TASK STATEMENT →
Say how many lines contain "picture", using only the number.

--- DATA PROVIDED ---

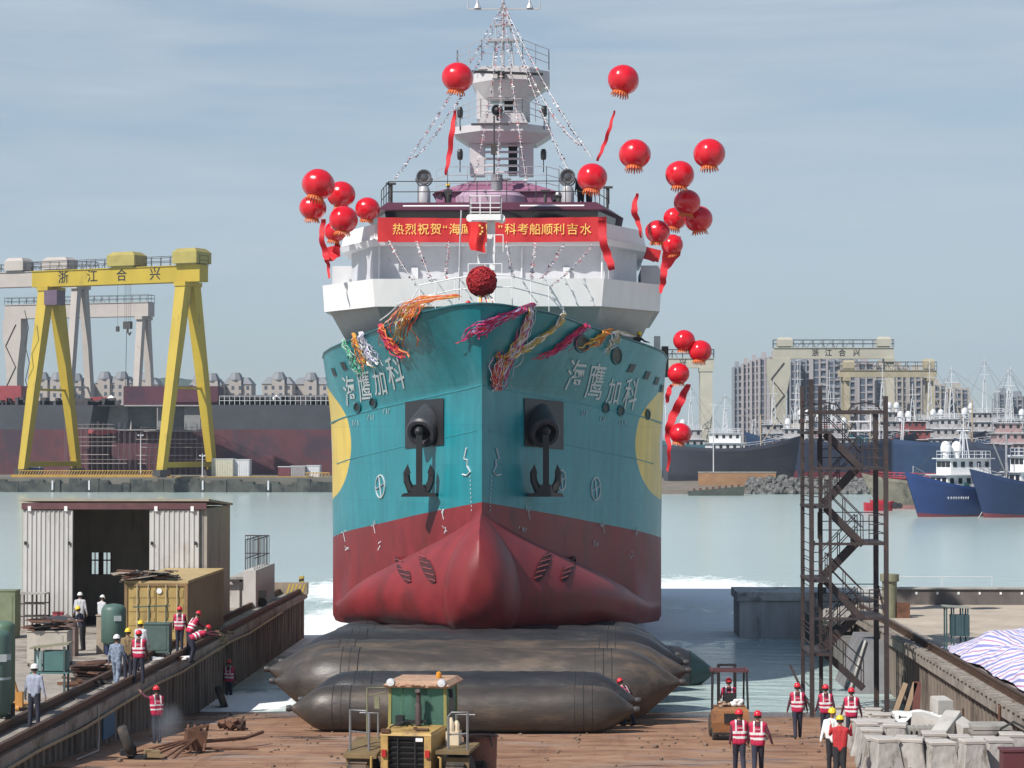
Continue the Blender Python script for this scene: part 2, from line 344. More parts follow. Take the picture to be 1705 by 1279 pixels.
wl = slip_wall('long rusty sheet pile wall with crane rails beside the workers on the left quay', -15, 1, 40, 131, (.95, -.12))
m = MB((-15, 40, 0)); m.tube([(-14.6, 41 + i * 6, 2.15 + .06 * math.sin(i * 2.1)) for i in range(14)], .05); m.build('wall_pipe', M('ochre_pipe', (.35, .25, .14), .7), wl)
wr_ = slip_wall('brown sheet pile dock wall with notched coping below the striped tarpaulin', 13.35, -1, 40, 128, (.45,))
m = MB((13.35, 40, 0))
for i in range(110): m.bx(12.98, 13.28, 40.2 + i * .8, 40.6 + i * .8, DECK + .03, DECK + .16)
m.build('coping_teeth', cope, wr_)
# ---- pier stub at the slip mouth
t = thing('pier_end', 'dark stained concrete pier head standing in the water beside the stair tower', 'pier', (8.84, 131, 0))
m = MB((8.84, 131, 0)); m.bx(8.84, 17.8, 131, 136, -5, 2.05); m.build('pier_wall', M('pier_concrete', (.42, .42, .42), .9, var=.22, dirt=(.17, .17, .17), dpos=.54, stretch=(1, 1, .22), bump=.3), t)
m = MB((8.84, 131, 0)); m.bx(8.7, 17.8, 130.85, 136, 2.05, 2.5); m.build('pier_coping', M('pier_cap', (.46, .45, .44), .9, var=.2, dirt=(.1, .095, .09), dpos=.5), t)
m = MB((8.84, 131, 0)); m.bx(13.1, 13.5, 130.55, 130.85, -1, 2.8); m.build('fender_post', steel, t)
# ---- parapet on the right quay
t = thing('sea_parapet', 'long low dark concrete parapet with a thin handrail at the edge of the right quay', 'parapet', (15.6, 121, DECK))
m = MB((15.6, 121, DECK)); m.bx(15.6, 75, 121, 121.5, DECK, DECK + .78); m.build('parapet_wall', M('parapet_concrete', (.125, .11, .105), .9, var=.25, dirt=(.06, .055, .05), stretch=(1, 1, .3)), t)
m = MB((15.6, 121, DECK)); m.bx(15.5, 75, 120.9, 121.6, DECK + .78, DECK + .86); m.build('parapet_cap', concrete, t)
m = MB((15.6, 121, DECK)); m.tube([(16, 121.7, DECK + 1.35), (20.9, 121.7, DECK + 1.35)], .02)
for x in (16, 18.4, 20.9): m.tube([(x, 121.7, DECK), (x, 121.7, DECK + 1.35)], .025)
m.build('handrail', greywhite, t)
m = MB((15.6, 121, DECK))
for i in range(12): m = MB((15.6, 121, DECK)); m.box((17.0 + i * 1.05, 120.985, DECK + .58), (.1, .03, .12)); m.build('vent_hole', white, t)
# ------------------------------------------------------------------ the research ship
SX = -3.85
SB = (SX, 98, 3)
ship = thing('research_ship', 'turquoise and red research ship with white superstructure sliding bow first towards the viewer on airbags', 'ship', SB)
YE = 168.0
f_deck = pchip([96, 96.06, 96.3, 97.4, 98.8, 102, 106, 110.6, 112.6, 119, 168], [0, .3, .8, 1.75, 2.86, 4.12, 5.88, 7.70, 8.10, 8.12, 8.12])
f_knu = pchip([97.75, 99, 100.6, 102, 107, 111.7, 115.3, 119, 168], [0, .58, 1.42, 2.2, 4.85, 7.05, 7.98, 8.03, 8.03])
f_boot = pchip([97.6, 99, 102.2, 107.7, 111.9, 116, 119, 168], [0, .72, 2.45, 4.98, 6.85, 7.92, 7.98, 7.98])
def z_deck(Y): return 16.16 - .091 * (Y - 96) if Y < 114 else 14.52 - .03 * (Y - 114)
def z_knu(Y): return 12.95 - .085 * (Y - 97.7) if Y < 117 else 11.31 - .05 * (Y - 117)
def z_boot(Y): return 8.2 - .12 * (Y - 97.5) if Y < 115 else 6.1 - .055 * (Y - 115)
def z_bot(Y): return 2.95 - .05 * (Y - 96)
f_zc = pchip([97.6, 99.5, 102, 107, 111.5, 114, 118, 168], [7.75, 7.05, 6.2, 4.78, 3.55, 3.1, 2.8, .1])
f_bu = pchip([97.6, 99, 101, 103, 106, 109, 112, 115, 119, 168], [1.6, 2.2, 2.75, 2.8, 2.2, 1.3, .42, .0, .0, 0])
f_uz = pchip([97, 104, 113, 168], [1.5, 1.25, .75, .8])
FH = lambda h: math.sin(math.pi / 2 * max(0, min(1, h)) ** .92)
def hull_b(Y, z):
    zk, zd, zb = z_knu(Y), z_deck(Y), z_boot(Y)
    if z >= zk:
        t = min(1, (z - zk) / (zd - zk))
        for _ in range(4):
            st_ = 97.75 + (96 - 97.75) * t; s = (Y - st_) / (YE - st_); s = max(0, s)
            kY = 97.75 + (YE - 97.75) * s; dY = 96 + (YE - 96) * s; za, zb2 = z_knu(kY), z_deck(dY); t = max(0, min(1, (z - za) / (zb2 - za)))
        if Y <= st_: return 0.0
        return f_knu(kY) + (f_deck(dY) - f_knu(kY)) * t ** 1.35
    t = max(0, (z - zb) / (zk - zb)); return f_boot(Y) + (f_knu(Y) - f_boot(Y)) * t
def hull_pt(Y, z, s, o=.0):
    b = hull_b(Y, z); e = .05
    n = V((s * 1, -(hull_b(Y + e, z) - hull_b(Y - e, z)) / (2 * e), -(hull_b(Y, z + e) - hull_b(Y, z - e)) / (2 * e) * 1)).normalized()
    return V((SX + s * b, Y, z)) + n * o
def hull_px(px, py, s, o=.02):
    # point of the hull seen at a picture position
    lo, hi = 95.8, 125.0
    for _ in range(40):
        Y = (lo + hi) / 2; p = at(px, py, Y); inside = abs(p.x - SX) < hull_b(Y, p.z)
        if inside: hi = Y
        else: lo = Y
    p = at(px, py, hi); return hull_pt(hi, p.z, s, o), hi, p.z
def hull_mat():
    m = bpy.data.materials.new('turquoise_hull'); m.use_nodes = True; t = m.node_tree; b = t.nodes['Principled BSDF']; lk = t.links.new
    tc = N(t, 'ShaderNodeTexCoord'); sp = N(t, 'ShaderNodeSeparateXYZ'); lk(tc.outputs['Object'], sp.inputs[0])
    def ell(cy, cz, ry, rz):   # object coords are relative to SB
        a = N(t, 'ShaderNodeMath', operation='MULTIPLY_ADD'); a.inputs[1].default_value = 1 / ry; a.inputs[2].default_value = -(cy - SB[1]) / ry; lk(sp.outputs[1], a.inputs[0])
        c = N(t, 'ShaderNodeMath', operation='MULTIPLY_ADD'); c.inputs[1].default_value = 1 / rz; c.inputs[2].default_value = -(cz - SB[2]) / rz; lk(sp.outputs[2], c.inputs[0])
        cb = N(t, 'ShaderNodeCombineXYZ'); lk(a.outputs[0], cb.inputs[0]); lk(c.outputs[0], cb.inputs[1]); ln = N(t, 'ShaderNodeVectorMath', operation='LENGTH'); lk(cb.outputs[0], ln.inputs[0])
        g = N(t, 'ShaderNodeMath', operation='LESS_THAN'); g.inputs[1].default_value = 1; lk(ln.outputs['Value'], g.inputs[0]); return g.outputs[0]
    n1 = N(t, 'ShaderNodeTexNoise'); n1.inputs['Scale'].default_value = .5; n1.inputs['Detail'].default_value = 9; n1.inputs['Roughness'].default_value = .6; lk(tc.outputs['Object'], n1.inputs['Vector'])
    mp = N(t, 'ShaderNodeMapping'); mp.inputs['Scale'].default_value = (1.5, 1.5, .12); lk(tc.outputs['Object'], mp.inputs[0])
    n2 = N(t, 'ShaderNodeTexNoise'); n2.inputs['Scale'].default_value = 1.2; n2.inputs['Detail'].default_value = 6; lk(mp.outputs[0], n2.inputs['Vector'])
    av = N(t, 'ShaderNodeMath', operation='ADD'); lk(n1.outputs[0], av.inputs[0]); lk(n2.outputs[0], av.inputs[1])
    mr = N(t, 'ShaderNodeMapRange'); mr.inputs[1].default_value = .7; mr.inputs[2].default_value = 1.3; mr.inputs[3].default_value = .82; mr.inputs[4].default_value = 1.16; lk(av.outputs[0], mr.inputs[0])
    c1 = N(t, 'ShaderNodeMix', data_type='RGBA'); c1.inputs[6].default_value = (.016, .222, .262, 1); c1.inputs[7].default_value = (.72, .50, .07, 1)
    c2 = N(t, 'ShaderNodeMix', data_type='RGBA'); c2.inputs[7].default_value = (.72, .72, .76, 1)
    lk(ell(115.7, 10.7, 5.1, 2.8), c1.inputs[0]); lk(c1.outputs[2], c2.inputs[6]); lk(ell(118.9, 10.6, 4.7, 2.0), c2.inputs[0])
    cb = N(t, 'ShaderNodeCombineXYZ'); lk(sp.outputs[1], cb.inputs[0]); lk(sp.outputs[2], cb.inputs[1])
    bk = N(t, 'ShaderNodeTexBrick'); bk.inputs['Scale'].default_value = .3; bk.inputs['Mortar Size'].default_value = .006; bk.inputs['Mortar Smooth'].default_value = .6; bk.inputs['Brick Width'].default_value = 1.1; bk.inputs['Row Height'].default_value = .5; lk(cb.outputs[0], bk.inputs['Vector'])
    bk.inputs['Color1'].default_value = (1, 1, 1, 1); bk.inputs['Color2'].default_value = (.90, .93, .95, 1); bk.inputs['Mortar'].default_value = (.72, .76, .78, 1)
    bmx = N(t, 'ShaderNodeMix', data_type='RGBA', blend_type='MULTIPLY'); bmx.inputs[0].default_value = .8; lk(c2.outputs[2], bmx.inputs[6]); lk(bk.outputs['Color'], bmx.inputs[7])
    ns = N(t, 'ShaderNodeTexNoise'); ns.inputs['Scale'].default_value = 2.2; ns.inputs['Detail'].default_value = 7; ns.inputs['Roughness'].default_value = .7; lk(mp.outputs[0], ns.inputs['Vector'])
    sr = N(t, 'ShaderNodeMapRange', interpolation_type='SMOOTHSTEP'); sr.inputs[1].default_value = .60; sr.inputs[2].default_value = .78; sr.inputs[4].default_value = .55; lk(ns.outputs[0], sr.inputs[0])
    smx = N(t, 'ShaderNodeMix', data_type='RGBA'); lk(sr.outputs[0], smx.inputs[0]); lk(bmx.outputs[2], smx.inputs[6]); smx.inputs[7].default_value = (.07, .13, .14, 1)
    vm = N(t, 'ShaderNodeVectorMath', operation='SCALE'); lk(smx.outputs[2], vm.inputs[0]); lk(mr.outputs[0], vm.inputs['Scale']); lk(vm.outputs[0], b.inputs['Base Color'])
    b.inputs['Roughness'].default_value = .32
    n3 = N(t, 'ShaderNodeTexNoise'); n3.inputs['Scale'].default_value = 1.1; n3.inputs['Detail'].default_value = 2; lk(tc.outputs['Object'], n3.inputs['Vector'])
    bp = N(t, 'ShaderNodeBump'); bp.inputs['Strength'].default_value = .22; bp.inputs['Distance'].default_value = .14; lk(n3.outputs[0], bp.inputs['Height']); lk(bp.outputs[0], b.inputs['Normal'])
    return m
redhull = M('red_antifouling', (.205, .022, .026), .5, var=.25, vs=.8, dirt=(.13, .022, .024), dpos=.5, ds=.6, bump=.2, bs=1.4, stretch=(1, 1, .5), vary=False)
tealm = hull_mat()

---

WRITTEN REPLY →
2